-- Start of SUPPLIED DATA --

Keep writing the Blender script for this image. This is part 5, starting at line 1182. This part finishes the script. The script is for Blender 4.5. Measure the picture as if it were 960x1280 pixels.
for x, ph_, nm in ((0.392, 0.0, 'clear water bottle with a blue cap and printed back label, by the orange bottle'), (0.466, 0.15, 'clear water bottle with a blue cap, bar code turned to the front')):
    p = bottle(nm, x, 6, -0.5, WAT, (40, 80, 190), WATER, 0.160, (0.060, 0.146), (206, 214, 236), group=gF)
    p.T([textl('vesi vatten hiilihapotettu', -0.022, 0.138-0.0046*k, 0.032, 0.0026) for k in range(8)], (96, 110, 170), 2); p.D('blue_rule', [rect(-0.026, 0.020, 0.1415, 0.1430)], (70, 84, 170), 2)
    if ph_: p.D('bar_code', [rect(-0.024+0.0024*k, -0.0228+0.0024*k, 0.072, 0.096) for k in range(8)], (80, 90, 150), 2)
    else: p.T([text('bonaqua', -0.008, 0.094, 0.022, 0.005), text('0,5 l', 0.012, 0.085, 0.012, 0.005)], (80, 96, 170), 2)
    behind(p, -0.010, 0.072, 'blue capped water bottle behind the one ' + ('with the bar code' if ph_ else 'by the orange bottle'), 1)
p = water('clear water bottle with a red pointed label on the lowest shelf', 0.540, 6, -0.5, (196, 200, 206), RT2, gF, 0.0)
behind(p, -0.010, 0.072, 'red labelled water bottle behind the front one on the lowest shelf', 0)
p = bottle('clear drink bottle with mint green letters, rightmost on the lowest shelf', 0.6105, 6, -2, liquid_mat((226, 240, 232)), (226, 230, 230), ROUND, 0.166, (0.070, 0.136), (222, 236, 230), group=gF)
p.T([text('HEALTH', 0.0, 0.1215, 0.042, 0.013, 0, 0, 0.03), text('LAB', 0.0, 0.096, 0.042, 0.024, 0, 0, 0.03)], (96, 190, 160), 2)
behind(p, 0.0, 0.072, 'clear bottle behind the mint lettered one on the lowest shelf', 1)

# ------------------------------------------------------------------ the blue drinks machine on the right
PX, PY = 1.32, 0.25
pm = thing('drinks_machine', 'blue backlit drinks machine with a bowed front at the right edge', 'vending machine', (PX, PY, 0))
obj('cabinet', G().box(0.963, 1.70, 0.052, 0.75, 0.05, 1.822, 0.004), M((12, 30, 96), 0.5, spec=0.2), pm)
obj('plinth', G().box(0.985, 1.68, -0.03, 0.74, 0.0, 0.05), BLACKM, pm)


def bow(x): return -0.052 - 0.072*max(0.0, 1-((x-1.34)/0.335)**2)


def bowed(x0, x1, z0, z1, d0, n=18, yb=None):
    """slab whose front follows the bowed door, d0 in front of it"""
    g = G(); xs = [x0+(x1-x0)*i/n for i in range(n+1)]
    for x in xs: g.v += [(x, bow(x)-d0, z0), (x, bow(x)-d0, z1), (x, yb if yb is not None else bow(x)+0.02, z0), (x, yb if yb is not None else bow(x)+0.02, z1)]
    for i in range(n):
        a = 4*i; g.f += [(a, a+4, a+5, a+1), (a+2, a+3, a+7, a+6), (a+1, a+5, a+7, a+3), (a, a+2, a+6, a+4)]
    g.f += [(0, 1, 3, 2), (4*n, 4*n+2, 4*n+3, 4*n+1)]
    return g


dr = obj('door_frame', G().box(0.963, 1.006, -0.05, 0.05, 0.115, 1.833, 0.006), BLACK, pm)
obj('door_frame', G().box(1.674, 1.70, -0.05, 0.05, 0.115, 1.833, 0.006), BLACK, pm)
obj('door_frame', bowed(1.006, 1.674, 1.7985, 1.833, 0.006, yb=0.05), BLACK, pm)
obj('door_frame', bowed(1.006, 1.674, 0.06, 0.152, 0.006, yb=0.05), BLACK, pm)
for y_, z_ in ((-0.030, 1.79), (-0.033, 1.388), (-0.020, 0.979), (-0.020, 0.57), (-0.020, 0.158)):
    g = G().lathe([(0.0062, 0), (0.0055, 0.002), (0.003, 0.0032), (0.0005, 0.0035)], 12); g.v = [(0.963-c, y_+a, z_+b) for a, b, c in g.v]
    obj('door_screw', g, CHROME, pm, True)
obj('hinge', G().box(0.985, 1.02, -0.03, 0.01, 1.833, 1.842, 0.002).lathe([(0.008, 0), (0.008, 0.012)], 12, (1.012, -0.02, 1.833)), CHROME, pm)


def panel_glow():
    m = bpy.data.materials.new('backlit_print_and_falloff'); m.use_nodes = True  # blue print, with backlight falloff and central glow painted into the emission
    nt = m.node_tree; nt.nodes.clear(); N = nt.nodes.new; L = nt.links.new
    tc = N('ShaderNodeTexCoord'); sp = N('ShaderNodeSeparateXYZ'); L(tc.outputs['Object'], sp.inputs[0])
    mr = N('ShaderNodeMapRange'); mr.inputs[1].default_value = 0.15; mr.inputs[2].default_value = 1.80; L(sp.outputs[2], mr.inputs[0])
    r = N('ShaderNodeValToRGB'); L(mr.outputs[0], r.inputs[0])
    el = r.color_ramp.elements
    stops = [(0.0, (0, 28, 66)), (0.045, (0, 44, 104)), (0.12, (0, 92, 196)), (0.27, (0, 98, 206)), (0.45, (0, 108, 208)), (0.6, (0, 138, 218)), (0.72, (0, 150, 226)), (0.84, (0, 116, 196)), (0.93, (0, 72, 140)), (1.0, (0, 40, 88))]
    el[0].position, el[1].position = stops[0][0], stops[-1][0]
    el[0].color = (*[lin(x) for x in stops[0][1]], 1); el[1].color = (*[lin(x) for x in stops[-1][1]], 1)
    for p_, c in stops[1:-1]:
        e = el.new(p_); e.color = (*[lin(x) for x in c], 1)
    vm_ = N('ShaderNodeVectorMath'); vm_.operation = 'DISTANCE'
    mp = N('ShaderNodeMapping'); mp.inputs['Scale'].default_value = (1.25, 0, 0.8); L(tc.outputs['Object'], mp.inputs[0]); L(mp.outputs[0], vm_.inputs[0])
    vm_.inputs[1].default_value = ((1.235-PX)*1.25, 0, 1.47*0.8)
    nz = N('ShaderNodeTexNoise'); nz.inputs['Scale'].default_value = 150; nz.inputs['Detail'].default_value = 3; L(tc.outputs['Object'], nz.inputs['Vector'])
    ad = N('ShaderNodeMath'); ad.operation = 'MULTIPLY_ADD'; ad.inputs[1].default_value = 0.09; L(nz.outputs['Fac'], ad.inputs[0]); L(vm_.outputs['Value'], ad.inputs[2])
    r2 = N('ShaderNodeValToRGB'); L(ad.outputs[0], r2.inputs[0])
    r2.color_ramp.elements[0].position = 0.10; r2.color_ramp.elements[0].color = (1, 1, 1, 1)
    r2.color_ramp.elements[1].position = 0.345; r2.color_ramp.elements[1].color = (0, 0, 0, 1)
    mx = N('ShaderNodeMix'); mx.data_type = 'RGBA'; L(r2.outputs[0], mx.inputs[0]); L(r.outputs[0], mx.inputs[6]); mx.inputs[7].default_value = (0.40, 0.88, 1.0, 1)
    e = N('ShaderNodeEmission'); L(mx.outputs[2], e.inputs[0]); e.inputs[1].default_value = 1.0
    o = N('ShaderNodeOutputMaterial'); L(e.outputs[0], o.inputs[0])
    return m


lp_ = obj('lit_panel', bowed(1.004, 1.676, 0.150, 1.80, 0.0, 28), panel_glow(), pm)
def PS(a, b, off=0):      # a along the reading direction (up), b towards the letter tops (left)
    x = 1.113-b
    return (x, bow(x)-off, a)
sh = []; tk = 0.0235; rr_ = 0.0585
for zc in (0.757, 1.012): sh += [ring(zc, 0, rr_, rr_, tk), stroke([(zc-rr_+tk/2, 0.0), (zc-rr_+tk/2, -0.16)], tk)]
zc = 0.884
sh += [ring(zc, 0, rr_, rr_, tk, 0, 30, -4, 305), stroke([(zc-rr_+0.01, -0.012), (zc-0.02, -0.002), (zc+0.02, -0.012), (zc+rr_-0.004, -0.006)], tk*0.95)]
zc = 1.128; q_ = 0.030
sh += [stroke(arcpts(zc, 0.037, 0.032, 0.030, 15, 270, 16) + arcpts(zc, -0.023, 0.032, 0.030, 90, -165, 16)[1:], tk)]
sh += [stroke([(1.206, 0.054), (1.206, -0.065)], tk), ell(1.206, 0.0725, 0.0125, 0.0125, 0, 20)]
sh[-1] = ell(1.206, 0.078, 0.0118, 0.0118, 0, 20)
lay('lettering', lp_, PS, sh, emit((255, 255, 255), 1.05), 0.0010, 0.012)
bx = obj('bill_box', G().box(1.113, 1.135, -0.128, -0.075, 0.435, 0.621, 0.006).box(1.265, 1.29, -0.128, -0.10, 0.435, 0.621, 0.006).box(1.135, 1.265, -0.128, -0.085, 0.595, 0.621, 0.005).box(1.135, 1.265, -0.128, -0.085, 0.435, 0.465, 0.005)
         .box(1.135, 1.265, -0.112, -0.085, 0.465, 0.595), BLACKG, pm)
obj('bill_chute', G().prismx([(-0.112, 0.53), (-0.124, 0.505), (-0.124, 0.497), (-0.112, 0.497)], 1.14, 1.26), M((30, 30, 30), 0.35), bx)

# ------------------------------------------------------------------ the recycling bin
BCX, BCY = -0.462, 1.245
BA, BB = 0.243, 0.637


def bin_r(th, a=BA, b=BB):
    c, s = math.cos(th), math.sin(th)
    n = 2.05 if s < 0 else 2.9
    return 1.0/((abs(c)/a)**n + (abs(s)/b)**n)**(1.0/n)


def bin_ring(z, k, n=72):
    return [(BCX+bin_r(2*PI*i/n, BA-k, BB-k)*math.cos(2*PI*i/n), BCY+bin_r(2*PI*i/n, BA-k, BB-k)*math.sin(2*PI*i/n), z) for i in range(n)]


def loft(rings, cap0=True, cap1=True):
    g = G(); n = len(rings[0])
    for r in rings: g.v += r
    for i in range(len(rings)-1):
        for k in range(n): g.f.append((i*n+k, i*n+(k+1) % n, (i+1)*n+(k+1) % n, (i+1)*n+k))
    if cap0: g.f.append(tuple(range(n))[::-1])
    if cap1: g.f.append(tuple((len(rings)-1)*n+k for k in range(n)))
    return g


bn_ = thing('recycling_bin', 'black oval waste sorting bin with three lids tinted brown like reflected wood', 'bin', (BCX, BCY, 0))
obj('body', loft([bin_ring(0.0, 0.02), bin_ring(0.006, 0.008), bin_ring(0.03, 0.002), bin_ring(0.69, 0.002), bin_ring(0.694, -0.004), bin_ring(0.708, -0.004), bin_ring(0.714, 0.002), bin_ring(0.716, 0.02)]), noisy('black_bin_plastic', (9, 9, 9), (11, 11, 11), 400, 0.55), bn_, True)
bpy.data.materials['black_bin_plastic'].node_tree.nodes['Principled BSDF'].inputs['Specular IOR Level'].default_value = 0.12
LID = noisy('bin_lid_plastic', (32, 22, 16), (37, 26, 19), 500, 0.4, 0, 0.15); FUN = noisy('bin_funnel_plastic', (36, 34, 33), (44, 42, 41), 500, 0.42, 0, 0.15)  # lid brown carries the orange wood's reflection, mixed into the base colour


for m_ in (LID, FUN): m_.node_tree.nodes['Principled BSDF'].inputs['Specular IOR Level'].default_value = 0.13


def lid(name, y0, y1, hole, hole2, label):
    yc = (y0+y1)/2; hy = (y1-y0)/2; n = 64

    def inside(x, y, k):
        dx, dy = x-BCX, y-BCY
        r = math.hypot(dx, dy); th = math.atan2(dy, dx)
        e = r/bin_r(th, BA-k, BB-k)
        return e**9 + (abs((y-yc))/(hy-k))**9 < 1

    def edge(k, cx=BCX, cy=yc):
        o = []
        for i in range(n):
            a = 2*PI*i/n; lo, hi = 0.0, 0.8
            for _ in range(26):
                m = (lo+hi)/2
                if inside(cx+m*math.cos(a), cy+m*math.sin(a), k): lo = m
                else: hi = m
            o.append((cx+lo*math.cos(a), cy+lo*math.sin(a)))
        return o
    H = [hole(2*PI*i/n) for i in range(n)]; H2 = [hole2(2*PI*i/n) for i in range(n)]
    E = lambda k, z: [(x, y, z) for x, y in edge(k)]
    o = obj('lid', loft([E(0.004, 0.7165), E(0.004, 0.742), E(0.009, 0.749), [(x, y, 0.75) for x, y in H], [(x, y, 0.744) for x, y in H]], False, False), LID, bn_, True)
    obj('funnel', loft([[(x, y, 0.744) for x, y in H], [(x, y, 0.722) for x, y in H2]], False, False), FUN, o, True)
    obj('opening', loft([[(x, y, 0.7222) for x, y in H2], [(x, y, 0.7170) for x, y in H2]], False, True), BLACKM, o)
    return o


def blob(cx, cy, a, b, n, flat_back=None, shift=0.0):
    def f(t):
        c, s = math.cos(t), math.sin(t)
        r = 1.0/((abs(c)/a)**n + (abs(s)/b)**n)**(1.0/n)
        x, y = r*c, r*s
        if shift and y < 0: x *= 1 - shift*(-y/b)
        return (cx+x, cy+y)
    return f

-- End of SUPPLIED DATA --

**WHAT TO PRODUCE:** Write out exactly the lines from the start of the material through the line with "behind(p, 0.0, 0.072, 'clear". No other output is expected.

**RESPONSE:**
Keep writing the Blender script for this image. This is part 5, starting at line 1182. This part finishes the script. The script is for Blender 4.5. Measure the picture as if it were 960x1280 pixels.
for x, ph_, nm in ((0.392, 0.0, 'clear water bottle with a blue cap and printed back label, by the orange bottle'), (0.466, 0.15, 'clear water bottle with a blue cap, bar code turned to the front')):
    p = bottle(nm, x, 6, -0.5, WAT, (40, 80, 190), WATER, 0.160, (0.060, 0.146), (206, 214, 236), group=gF)
    p.T([textl('vesi vatten hiilihapotettu', -0.022, 0.138-0.0046*k, 0.032, 0.0026) for k in range(8)], (96, 110, 170), 2); p.D('blue_rule', [rect(-0.026, 0.020, 0.1415, 0.1430)], (70, 84, 170), 2)
    if ph_: p.D('bar_code', [rect(-0.024+0.0024*k, -0.0228+0.0024*k, 0.072, 0.096) for k in range(8)], (80, 90, 150), 2)
    else: p.T([text('bonaqua', -0.008, 0.094, 0.022, 0.005), text('0,5 l', 0.012, 0.085, 0.012, 0.005)], (80, 96, 170), 2)
    behind(p, -0.010, 0.072, 'blue capped water bottle behind the one ' + ('with the bar code' if ph_ else 'by the orange bottle'), 1)
p = water('clear water bottle with a red pointed label on the lowest shelf', 0.540, 6, -0.5, (196, 200, 206), RT2, gF, 0.0)
behind(p, -0.010, 0.072, 'red labelled water bottle behind the front one on the lowest shelf', 0)
p = bottle('clear drink bottle with mint green letters, rightmost on the lowest shelf', 0.6105, 6, -2, liquid_mat((226, 240, 232)), (226, 230, 230), ROUND, 0.166, (0.070, 0.136), (222, 236, 230), group=gF)
p.T([text('HEALTH', 0.0, 0.1215, 0.042, 0.013, 0, 0, 0.03), text('LAB', 0.0, 0.096, 0.042, 0.024, 0, 0, 0.03)], (96, 190, 160), 2)
behind(p, 0.0, 0.072, 'clear bottle behind the mint lettered one on the lowest shelf', 1)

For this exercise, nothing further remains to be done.